<<<<
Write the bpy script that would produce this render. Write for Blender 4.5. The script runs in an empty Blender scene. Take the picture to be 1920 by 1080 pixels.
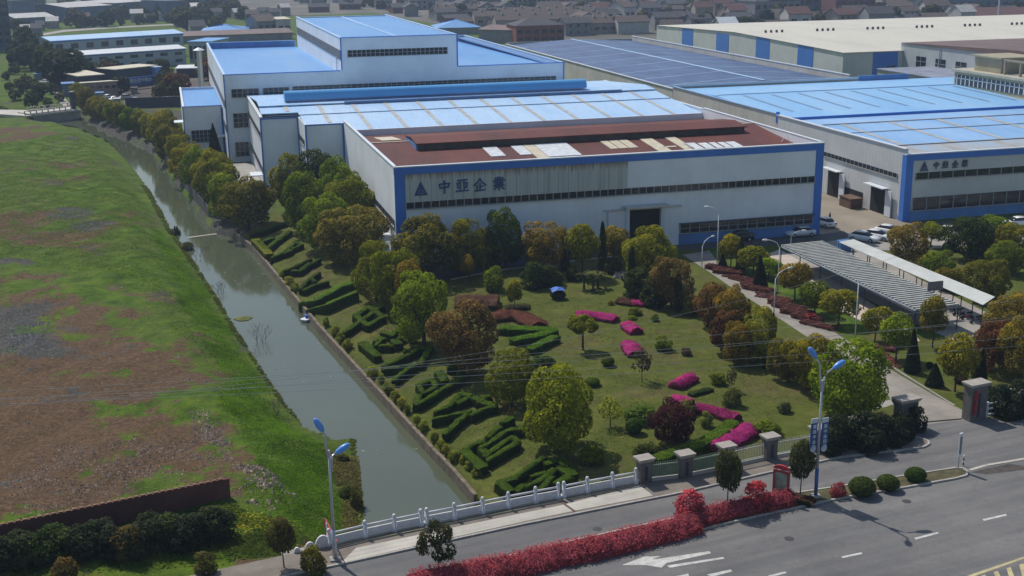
import bpy, math, random
import numpy as np
from mathutils import Vector, Matrix

random.seed(7)
rng = np.random.default_rng(11)
scene = bpy.context.scene
COL = scene.collection
D = bpy.data

# ------------------------------------------------------------------ camera
FPX, PITCH, ROLL, YAW, CH = 2308.1, 0.27014, -0.011845, 0.267017, 42.0
_cp, _sp = math.cos(PITCH), math.sin(PITCH)
_fw = np.array([0, _cp, -_sp]); _up = np.array([0, _sp, _cp]); _rt = np.array([1.0, 0, 0])
_cr, _sr = math.cos(ROLL), math.sin(ROLL)
CM = np.array([_rt * _cr + _up * _sr, _rt * _sr - _up * _cr, _fw])
_c, _s = math.cos(YAW), math.sin(YAW)
CM = CM @ np.array([[_c, -_s, 0], [_s, _c, 0], [0, 0, 1]])      # rows: right, down, forward
cd = D.cameras.new('camera'); cam = D.objects.new('camera', cd); COL.objects.link(cam)
cd.sensor_width = 36; cd.lens = FPX / 1920 * 36; cd.clip_start = 1; cd.clip_end = 9000
m3 = np.array([CM[0], -CM[1], -CM[2]]).T
mw = Matrix([list(m3[0]) + [0], list(m3[1]) + [0], list(m3[2]) + [CH], [0, 0, 0, 1]])
cam.matrix_world = mw
scene.camera = cam

# ------------------------------------------------------------------ light
SUN_EL = math.radians(52); SDIR = Vector((-2.7, 6.5, 0)).normalized()   # horizontal direction towards the sun
w = D.worlds.new('World'); scene.world = w; w.use_nodes = True
nt = w.node_tree; nt.nodes.clear()
sky = nt.nodes.new('ShaderNodeTexSky'); sky.sky_type = 'NISHITA'; sky.sun_disc = False
sky.sun_elevation = SUN_EL; sky.sun_rotation = math.atan2(SDIR.x, SDIR.y)
sky.air_density = 1.3; sky.dust_density = 1.2; sky.ozone_density = 1.5
bg = nt.nodes.new('ShaderNodeBackground'); bg.inputs[1].default_value = 0.11
wo = nt.nodes.new('ShaderNodeOutputWorld')
nt.links.new(sky.outputs[0], bg.inputs[0]); nt.links.new(bg.outputs[0], wo.inputs[0])
sl = D.lights.new('sun', 'SUN'); sl.energy = 4.5; sl.angle = math.radians(0.6); sl.color = (1, 0.93, 0.83)
so = D.objects.new('sun', sl); COL.objects.link(so)
sv = Vector((SDIR.x * math.cos(SUN_EL), SDIR.y * math.cos(SUN_EL), math.sin(SUN_EL)))
so.rotation_euler = (-sv).to_track_quat('-Z', 'Y').to_euler()
scene.view_settings.view_transform = 'Standard'; scene.view_settings.look = 'None'
scene.view_settings.exposure = -0.22; scene.view_settings.gamma = 1
scene.render.engine = 'CYCLES'
scene.cycles.volume_bounces = 0; scene.cycles.max_bounces = 5

# ------------------------------------------------------------------ placing: survey point -> world point
def ray(x, y): return CM.T @ np.array([(x - 960) / FPX, (y - 540) / FPX, 1.0])
def G(x, y, z=0.0):
    d = ray(x, y); t = (z - CH) / d[2]; return Vector((d[0] * t, d[1] * t, z))
def mpp(p): return float(CM[2] @ (np.array(p) - np.array([0, 0, CH]))) / FPX      # metres per survey pixel at p
def proj(p):
    q = CM @ (np.array(p, float) - np.array([0, 0, CH])); return 960 + FPX * q[0] / q[2], 540 + FPX * q[1] / q[2]

WZ = -2.2
RL = [(-60, 214), (60, 226), (140, 236), (200, 262), (225, 285), (255, 318), (278, 350), (300, 388), (322, 430), (345, 462), (372, 500), (398, 540), (420, 575), (447, 622), (470, 655), (492, 690), (515, 725), (537, 757), (575, 800), (628, 822), (668, 822), (672, 870), (675, 920), (684, 962)]
RR = [(-60, 200), (60, 210), (150, 222), (200, 250), (250, 268), (284, 286), (303, 310), (330, 345), (352, 375), (378, 408), (403, 438), (440, 446), (475, 472), (515, 520), (560, 575), (600, 625), (650, 680), (700, 735), (750, 790), (800, 845), (850, 898), (892, 948)]
RLw = np.array([G(x, y, WZ)[:2] for x, y in RL]); RRw = np.array([G(x, y, WZ)[:2] for x, y in RR])
_dl = RLw[-1] - np.array([2.0, 14.0]); _dr = RRw[-1] - np.array([-1.5, 16.0])
RLw = np.vstack([RLw, _dl]); RRw = np.vstack([RRw, _dr])
RPOLY = np.vstack([RLw, RRw[::-1]])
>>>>
▶ **Work instructions**: Leave every image out, and retype the material exactly.

▶ **Solution**:
Write the bpy script that would produce this render. Write for Blender 4.5. The script runs in an empty Blender scene. Take the picture to be 1920 by 1080 pixels.
import bpy, math, random
import numpy as np
from mathutils import Vector, Matrix

random.seed(7)
rng = np.random.default_rng(11)
scene = bpy.context.scene
COL = scene.collection
D = bpy.data

# ------------------------------------------------------------------ camera
FPX, PITCH, ROLL, YAW, CH = 2308.1, 0.27014, -0.011845, 0.267017, 42.0
_cp, _sp = math.cos(PITCH), math.sin(PITCH)
_fw = np.array([0, _cp, -_sp]); _up = np.array([0, _sp, _cp]); _rt = np.array([1.0, 0, 0])
_cr, _sr = math.cos(ROLL), math.sin(ROLL)
CM = np.array([_rt * _cr + _up * _sr, _rt * _sr - _up * _cr, _fw])
_c, _s = math.cos(YAW), math.sin(YAW)
CM = CM @ np.array([[_c, -_s, 0], [_s, _c, 0], [0, 0, 1]])      # rows: right, down, forward
cd = D.cameras.new('camera'); cam = D.objects.new('camera', cd); COL.objects.link(cam)
cd.sensor_width = 36; cd.lens = FPX / 1920 * 36; cd.clip_start = 1; cd.clip_end = 9000
m3 = np.array([CM[0], -CM[1], -CM[2]]).T
mw = Matrix([list(m3[0]) + [0], list(m3[1]) + [0], list(m3[2]) + [CH], [0, 0, 0, 1]])
cam.matrix_world = mw
scene.camera = cam

# ------------------------------------------------------------------ light
SUN_EL = math.radians(52); SDIR = Vector((-2.7, 6.5, 0)).normalized()   # horizontal direction towards the sun
w = D.worlds.new('World'); scene.world = w; w.use_nodes = True
nt = w.node_tree; nt.nodes.clear()
sky = nt.nodes.new('ShaderNodeTexSky'); sky.sky_type = 'NISHITA'; sky.sun_disc = False
sky.sun_elevation = SUN_EL; sky.sun_rotation = math.atan2(SDIR.x, SDIR.y)
sky.air_density = 1.3; sky.dust_density = 1.2; sky.ozone_density = 1.5
bg = nt.nodes.new('ShaderNodeBackground'); bg.inputs[1].default_value = 0.11
wo = nt.nodes.new('ShaderNodeOutputWorld')
nt.links.new(sky.outputs[0], bg.inputs[0]); nt.links.new(bg.outputs[0], wo.inputs[0])
sl = D.lights.new('sun', 'SUN'); sl.energy = 4.5; sl.angle = math.radians(0.6); sl.color = (1, 0.93, 0.83)
so = D.objects.new('sun', sl); COL.objects.link(so)
sv = Vector((SDIR.x * math.cos(SUN_EL), SDIR.y * math.cos(SUN_EL), math.sin(SUN_EL)))
so.rotation_euler = (-sv).to_track_quat('-Z', 'Y').to_euler()
scene.view_settings.view_transform = 'Standard'; scene.view_settings.look = 'None'
scene.view_settings.exposure = -0.22; scene.view_settings.gamma = 1
scene.render.engine = 'CYCLES'
scene.cycles.volume_bounces = 0; scene.cycles.max_bounces = 5

# ------------------------------------------------------------------ placing: survey point -> world point
def ray(x, y): return CM.T @ np.array([(x - 960) / FPX, (y - 540) / FPX, 1.0])
def G(x, y, z=0.0):
    d = ray(x, y); t = (z - CH) / d[2]; return Vector((d[0] * t, d[1] * t, z))
def mpp(p): return float(CM[2] @ (np.array(p) - np.array([0, 0, CH]))) / FPX      # metres per survey pixel at p
def proj(p):
    q = CM @ (np.array(p, float) - np.array([0, 0, CH])); return 960 + FPX * q[0] / q[2], 540 + FPX * q[1] / q[2]

WZ = -2.2
RL = [(-60, 214), (60, 226), (140, 236), (200, 262), (225, 285), (255, 318), (278, 350), (300, 388), (322, 430), (345, 462), (372, 500), (398, 540), (420, 575), (447, 622), (470, 655), (492, 690), (515, 725), (537, 757), (575, 800), (628, 822), (668, 822), (672, 870), (675, 920), (684, 962)]
RR = [(-60, 200), (60, 210), (150, 222), (200, 250), (250, 268), (284, 286), (303, 310), (330, 345), (352, 375), (378, 408), (403, 438), (440, 446), (475, 472), (515, 520), (560, 575), (600, 625), (650, 680), (700, 735), (750, 790), (800, 845), (850, 898), (892, 948)]
RLw = np.array([G(x, y, WZ)[:2] for x, y in RL]); RRw = np.array([G(x, y, WZ)[:2] for x, y in RR])
_dl = RLw[-1] - np.array([2.0, 14.0]); _dr = RRw[-1] - np.array([-1.5, 16.0])
RLw = np.vstack([RLw, _dl]); RRw = np.vstack([RRw, _dr])
RPOLY = np.vstack([RLw, RRw[::-1]])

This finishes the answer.